— start —
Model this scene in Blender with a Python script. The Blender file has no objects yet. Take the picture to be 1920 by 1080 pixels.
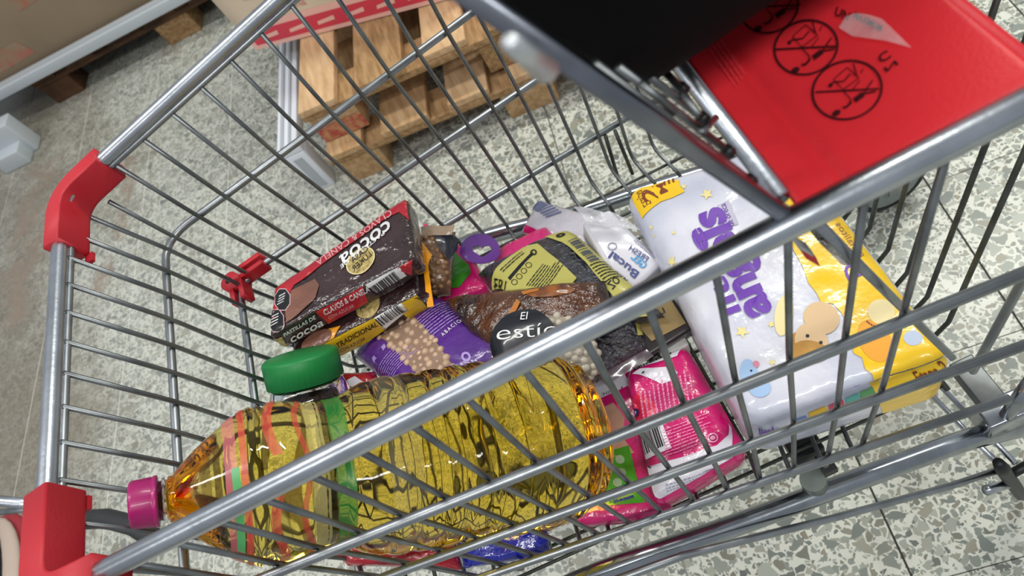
import bpy, bmesh, math, random
from mathutils import Vector, Matrix, noise
from mathutils.geometry import tessellate_polygon
random.seed(7)
C0 = bpy.context.scene.collection
sc = bpy.context.scene
# ---------------------------------------------------------------- camera / measured frame
# cart frame: x = nose -> rear, y = near(-) / far(+), z = up from the rim plane. 1 unit = .8 m
RM = Matrix(((0.8142538783, -0.3096842539, -0.4910053814), (-0.5287646345, -0.744736496, -0.4071553915), (-0.23958001365, 0.5911541376, -0.7701546615)))
FPX = 1448.26
CC = Vector((0.55391988, -0.5795126, 0.42711123))
S = 0.8
TA = math.radians(7.5)
E1 = Vector((math.cos(TA), 0, -math.sin(TA))); EN = Vector((math.sin(TA), 0, math.cos(TA)))
Z0 = 0.8533934
def W(x, y=None, z=None):            # cart frame -> world metres
    X = Vector(x) if y is None else Vector((x, y, z))
    return Vector((S * X.dot(E1), S * X.y, S * X.dot(EN) + Z0))
def ray(px, py):
    return RM.transposed() @ Vector(((px - 960) / FPX, (py - 540) / FPX, 1))
def bot(px, py, dz):                 # point on the plane parallel to the basket floor, dz above it
    d = ray(px, py); n = Vector((.205, 0, 1)); t = (-.495 + dz - n.dot(CC)) / n.dot(d)
    return W(CC + d * t)
def ypl(px, py, y):
    d = ray(px, py); t = (y - CC.y) / d.y
    return W(CC + d * t)
def fl(px, py, z=0.0):               # point at world height z
    d = ray(px, py); t = ((z - Z0) / S - EN.dot(CC)) / EN.dot(d)
    return W(CC + d * t)
CAMW = W(CC)
def wray(px, py):
    return (W(CC + ray(px, py)) - CAMW).normalized()

cam = bpy.data.cameras.new('camera'); cam_o = bpy.data.objects.new('camera', cam); C0.objects.link(cam_o)
TW = Matrix(((E1.x, E1.y, E1.z), (0, 1, 0), (EN.x, EN.y, EN.z)))   # cart -> world rotation
RW = RM @ TW.transposed()
right, down, fwd = RW[0], RW[1], RW[2]
M = Matrix((right, -down, -fwd)).transposed().to_4x4(); M.translation = CAMW
cam_o.matrix_world = M
cam.sensor_width = 36; cam.lens = FPX * 36 / 1920; cam.clip_start = .01
cam.dof.use_dof = True; cam.dof.focus_distance = .74; cam.dof.aperture_fstop = 9.0
sc.camera = cam_o

# ---------------------------------------------------------------- world, lamps, exposure
w = bpy.data.worlds.new('world'); sc.world = w; w.use_nodes = True
bg = w.node_tree.nodes['Background']; bg.inputs[0].default_value = (.80, .86, .92, 1); bg.inputs[1].default_value = .40
def area(name, loc, rot, sx, sy, e, col=(1, .98, .94)):
    l = bpy.data.lights.new(name, 'AREA'); l.shape = 'RECTANGLE'; l.size = sx; l.size_y = sy; l.energy = e; l.color = col
    o = bpy.data.objects.new(name, l); C0.objects.link(o); o.location = loc; o.rotation_euler = rot
    return o
area('ceiling_tube_light', (-.9, .6, 3.1), (0, 0, math.radians(-8)), 2.4, .16, 32)
area('ceiling_tube_light', (.9, -1.5, 3.1), (0, 0, math.radians(-8)), 2.4, .16, 40, (1, 1, .95))
area('ceiling_tube_light', (2.5, 1.2, 3.0), (0, 0, math.radians(-8)), 2.4, .16, 72, (1, 1, .90))
area('ceiling_tube_light', (-2.2, -1.4, 3.1), (0, 0, math.radians(-8)), 2.4, .16, 18)
sc.view_settings.view_transform = 'Standard'; sc.view_settings.look = 'None'
sc.view_settings.exposure = .26; sc.view_settings.gamma = 1; sc.view_settings.use_curve_mapping = False
sc.cycles.max_bounces = 12; sc.cycles.transmission_bounces = 10; sc.cycles.transparent_max_bounces = 12
sc.cycles.caustics_refractive = False; sc.cycles.caustics_reflective = False

# ---------------------------------------------------------------- materials
def srgb(c):
    if isinstance(c, str):
        c = [int(c[i:i + 2], 16) / 255 for i in (0, 2, 4)]
    return tuple((x / 12.92 if x <= .04045 else ((x + .055) / 1.055) ** 2.4) for x in c) + (1,)
MC = {}
def mat(name, col, rough=.5, metal=0, coat=0, bump=0, bscale=60, var=0, vscale=20, trans=0, ior=1.45, col2=None, stretch=None, spec=None, alpha=1):
    if name in MC: return MC[name]
    m = bpy.data.materials.new(name); m.use_nodes = True; nt = m.node_tree; b = nt.nodes['Principled BSDF']
    b.inputs['Base Color'].default_value = srgb(col); b.inputs['Roughness'].default_value = rough
    b.inputs['Metallic'].default_value = metal; b.inputs['Coat Weight'].default_value = coat
    b.inputs['Coat Roughness'].default_value = .08
    b.inputs['Transmission Weight'].default_value = trans; b.inputs['IOR'].default_value = ior
    b.inputs['Alpha'].default_value = alpha
    if spec is not None: b.inputs['Specular IOR Level'].default_value = spec
    if bump or var or col2:
        tc = nt.nodes.new('ShaderNodeTexCoord'); mp = nt.nodes.new('ShaderNodeMapping')
        nt.links.new(tc.outputs['Object'], mp.inputs['Vector'])
        if stretch: mp.inputs['Scale'].default_value = stretch
    if bump:
        n = nt.nodes.new('ShaderNodeTexNoise'); n.inputs['Scale'].default_value = bscale; n.inputs['Detail'].default_value = 4
        nt.links.new(mp.outputs['Vector'], n.inputs['Vector'])
        bp = nt.nodes.new('ShaderNodeBump'); bp.inputs['Strength'].default_value = bump; bp.inputs['Distance'].default_value = .01
        nt.links.new(n.outputs['Fac'], bp.inputs['Height']); nt.links.new(bp.outputs['Normal'], b.inputs['Normal'])
        if coat: nt.links.new(bp.outputs['Normal'], b.inputs['Coat Normal'])
    if var or col2:
        n2 = nt.nodes.new('ShaderNodeTexNoise'); n2.inputs['Scale'].default_value = vscale; n2.inputs['Detail'].default_value = 5
        nt.links.new(mp.outputs['Vector'], n2.inputs['Vector'])
        cr = nt.nodes.new('ShaderNodeValToRGB'); a = srgb(col)
        z = srgb(col2) if col2 else tuple(x * (1 - var) for x in a[:3]) + (1,)
        cr.color_ramp.elements[0].position = .35; cr.color_ramp.elements[1].position = .65
        cr.color_ramp.elements[0].color = z; cr.color_ramp.elements[1].color = a
        nt.links.new(n2.outputs['Fac'], cr.inputs['Fac']); nt.links.new(cr.outputs['Color'], b.inputs['Base Color'])
    MC[name] = m
    return m
chrome = mat('rail_steel', 'bcc1c9', .30, 1, var=.22, vscale=30, bump=.025, bscale=220)
wirem = mat('wire_steel', '8a8e90', .42, 1, var=.4, vscale=30)
rodm = mat('rod_steel', 'a0a4a8', .38, 1, var=.25, vscale=40)
darkwire = mat('bottom_wire_steel', '62655f', .45, .9, var=.4, vscale=40)
tubem = mat('chassis_steel', 'a9aeb4', .2, 1, var=.3, vscale=25)
redp = mat('red_plastic', 'b3202c', .5, bump=.05, bscale=300)
redpanel = mat('seat_red_plastic', 'dc2a33', .45, bump=.06, bscale=420, var=.07, vscale=9)
black = mat('black_fabric', '050507', .85, spec=.15, bump=.1, bscale=500)
rubber = mat('black_rubber', '17181a', .45)
ink = mat('black_ink', '3a0a10', .5)

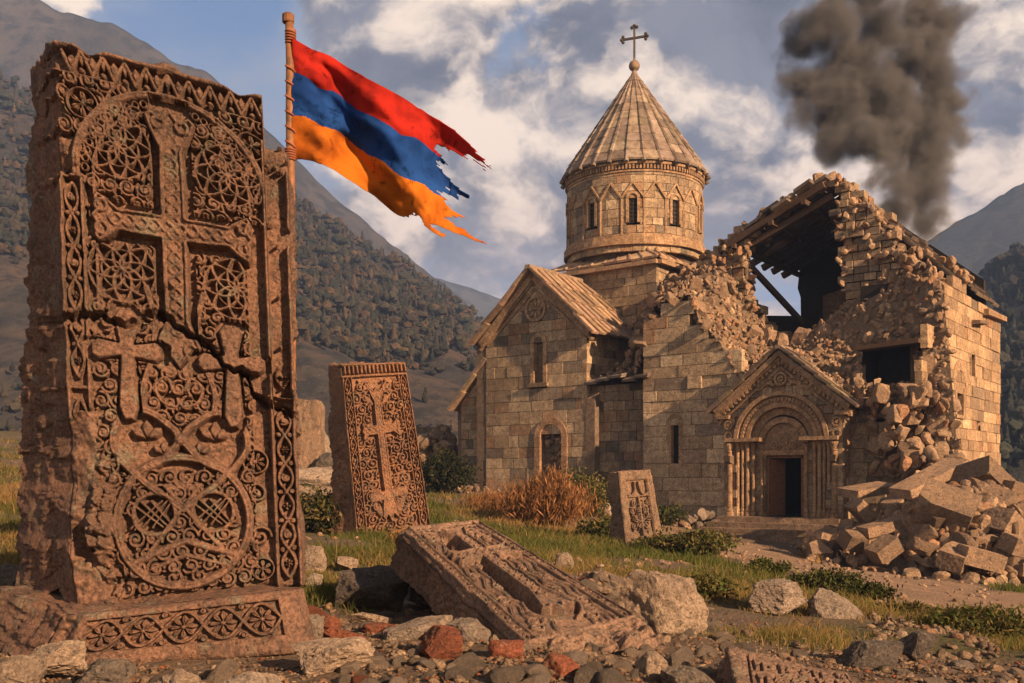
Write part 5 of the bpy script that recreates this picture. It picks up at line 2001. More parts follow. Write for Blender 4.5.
— end —
*Problem to work on:* With the pictures left out, transcribe the material exactly.

*Final result:*
Model this scene in Blender with a Python script. The Blender file has no objects yet. Take the picture to be 1920 by 1080 pixels.
import bpy, bmesh, math, random
from mathutils import Vector, Matrix, noise
from mathutils.geometry import tessellate_polygon
random.seed(7)
C0 = bpy.context.scene.collection
sc = bpy.context.scene
# ---------------------------------------------------------------- camera / measured frame
# cart frame: x = nose -> rear, y = near(-) / far(+), z = up from the rim plane. 1 unit = .8 m
RM = Matrix(((0.8142538783, -0.3096842539, -0.4910053814), (-0.5287646345, -0.744736496, -0.4071553915), (-0.23958001365, 0.5911541376, -0.7701546615)))
FPX = 1448.26
CC = Vector((0.55391988, -0.5795126, 0.42711123))
S = 0.8
TA = math.radians(7.5)
E1 = Vector((math.cos(TA), 0, -math.sin(TA))); EN = Vector((math.sin(TA), 0, math.cos(TA)))
Z0 = 0.8533934
def W(x, y=None, z=None):            # cart frame -> world metres
    X = Vector(x) if y is None else Vector((x, y, z))
    return Vector((S * X.dot(E1), S * X.y, S * X.dot(EN) + Z0))
def ray(px, py):
    return RM.transposed() @ Vector(((px - 960) / FPX, (py - 540) / FPX, 1))
def bot(px, py, dz):                 # point on the plane parallel to the basket floor, dz above it
    d = ray(px, py); n = Vector((.205, 0, 1)); t = (-.495 + dz - n.dot(CC)) / n.dot(d)
    return W(CC + d * t)
def ypl(px, py, y):
    d = ray(px, py); t = (y - CC.y) / d.y
    return W(CC + d * t)
def fl(px, py, z=0.0):               # point at world height z
    d = ray(px, py); t = ((z - Z0) / S - EN.dot(CC)) / EN.dot(d)
    return W(CC + d * t)
CAMW = W(CC)
def wray(px, py):
    return (W(CC + ray(px, py)) - CAMW).normalized()

cam = bpy.data.cameras.new('camera'); cam_o = bpy.data.objects.new('camera', cam); C0.objects.link(cam_o)
TW = Matrix(((E1.x, E1.y, E1.z), (0, 1, 0), (EN.x, EN.y, EN.z)))   # cart -> world rotation
RW = RM @ TW.transposed()
right, down, fwd = RW[0], RW[1], RW[2]
M = Matrix((right, -down, -fwd)).transposed().to_4x4(); M.translation = CAMW
cam_o.matrix_world = M
cam.sensor_width = 36; cam.lens = FPX * 36 / 1920; cam.clip_start = .01
cam.dof.use_dof = True; cam.dof.focus_distance = .74; cam.dof.aperture_fstop = 9.0
sc.camera = cam_o

# ---------------------------------------------------------------- world, lamps, exposure
w = bpy.data.worlds.new('world'); sc.world = w; w.use_nodes = True
bg = w.node_tree.nodes['Background']; bg.inputs[0].default_value = (.80, .86, .92, 1); bg.inputs[1].default_value = .40
def area(name, loc, rot, sx, sy, e, col=(1, .98, .94)):
    l = bpy.data.lights.new(name, 'AREA'); l.shape = 'RECTANGLE'; l.size = sx; l.size_y = sy; l.energy = e; l.color = col
    o = bpy.data.objects.new(name, l); C0.objects.link(o); o.location = loc; o.rotation_euler = rot
    return o
area('ceiling_tube_light', (-.9, .6, 3.1), (0, 0, math.radians(-8)), 2.4, .16, 32)
area('ceiling_tube_light', (.9, -1.5, 3.1), (0, 0, math.radians(-8)), 2.4, .16, 40, (1, 1, .95))
area('ceiling_tube_light', (2.5, 1.2, 3.0), (0, 0, math.radians(-8)), 2.4, .16, 72, (1, 1, .90))
area('ceiling_tube_light', (-2.2, -1.4, 3.1), (0, 0, math.radians(-8)), 2.4, .16, 18)
sc.view_settings.view_transform = 'Standard'; sc.view_settings.look = 'None'
sc.view_settings.exposure = .26; sc.view_settings.gamma = 1; sc.view_settings.use_curve_mapping = False
sc.cycles.max_bounces = 12; sc.cycles.transmission_bounces = 10; sc.cycles.transparent_max_bounces = 12
sc.cycles.caustics_refractive = False; sc.cycles.caustics_reflective = False

# ---------------------------------------------------------------- materials
def srgb(c):
    if isinstance(c, str):
        c = [int(c[i:i + 2], 16) / 255 for i in (0, 2, 4)]
    return tuple((x / 12.92 if x <= .04045 else ((x + .055) / 1.055) ** 2.4) for x in c) + (1,)
MC = {}
def mat(name, col, rough=.5, metal=0, coat=0, bump=0, bscale=60, var=0, vscale=20, trans=0, ior=1.45, col2=None, stretch=None, spec=None, alpha=1):
    if name in MC: return MC[name]
    m = bpy.data.materials.new(name); m.use_nodes = True; nt = m.node_tree; b = nt.nodes['Principled BSDF']
    b.inputs['Base Color'].default_value = srgb(col); b.inputs['Roughness'].default_value = rough
    b.inputs['Metallic'].default_value = metal; b.inputs['Coat Weight'].default_value = coat
    b.inputs['Coat Roughness'].default_value = .08
    b.inputs['Transmission Weight'].default_value = trans; b.inputs['IOR'].default_value = ior
    b.inputs['Alpha'].default_value = alpha
    if spec is not None: b.inputs['Specular IOR Level'].default_value = spec
    if bump or var or col2:
        tc = nt.nodes.new('ShaderNodeTexCoord'); mp = nt.nodes.new('ShaderNodeMapping')
        nt.links.new(tc.outputs['Object'], mp.inputs['Vector'])
        if stretch: mp.inputs['Scale'].default_value = stretch
    if bump:
        n = nt.nodes.new('ShaderNodeTexNoise'); n.inputs['Scale'].default_value = bscale; n.inputs['Detail'].default_value = 4
        nt.links.new(mp.outputs['Vector'], n.inputs['Vector'])
        bp = nt.nodes.new('ShaderNodeBump'); bp.inputs['Strength'].default_value = bump; bp.inputs['Distance'].default_value = .01
        nt.links.new(n.outputs['Fac'], bp.inputs['Height']); nt.links.new(bp.outputs['Normal'], b.inputs['Normal'])
        if coat: nt.links.new(bp.outputs['Normal'], b.inputs['Coat Normal'])
    if var or col2:
        n2 = nt.nodes.new('ShaderNodeTexNoise'); n2.inputs['Scale'].default_value = vscale; n2.inputs['Detail'].default_value = 5
        nt.links.new(mp.outputs['Vector'], n2.inputs['Vector'])
        cr = nt.nodes.new('ShaderNodeValToRGB'); a = srgb(col)
        z = srgb(col2) if col2 else tuple(x * (1 - var) for x in a[:3]) + (1,)
        cr.color_ramp.elements[0].position = .35; cr.color_ramp.elements[1].position = .65
        cr.color_ramp.elements[0].color = z; cr.color_ramp.elements[1].color = a
        nt.links.new(n2.outputs['Fac'], cr.inputs['Fac']); nt.links.new(cr.outputs['Color'], b.inputs['Base Color'])
    MC[name] = m
    return m
chrome = mat('rail_steel', 'bcc1c9', .30, 1, var=.22, vscale=30, bump=.025, bscale=220)
wirem = mat('wire_steel', '8a8e90', .42, 1, var=.4, vscale=30)
rodm = mat('rod_steel', 'a0a4a8', .38, 1, var=.25, vscale=40)
darkwire = mat('bottom_wire_steel', '62655f', .45, .9, var=.4, vscale=40)
tubem = mat('chassis_steel', 'a9aeb4', .2, 1, var=.3, vscale=25)
redp = mat('red_plastic', 'b3202c', .5, bump=.05, bscale=300)
redpanel = mat('seat_red_plastic', 'dc2a33', .45, bump=.06, bscale=420, var=.07, vscale=9)
black = mat('black_fabric', '050507', .85, spec=.15, bump=.1, bscale=500)
rubber = mat('black_rubber', '17181a', .45)
ink = mat('black_ink', '3a0a10', .5)

Write part 5 of the bpy script that recreates this picture. It picks up at line 2001. More parts follow. Write for Blender 4.5.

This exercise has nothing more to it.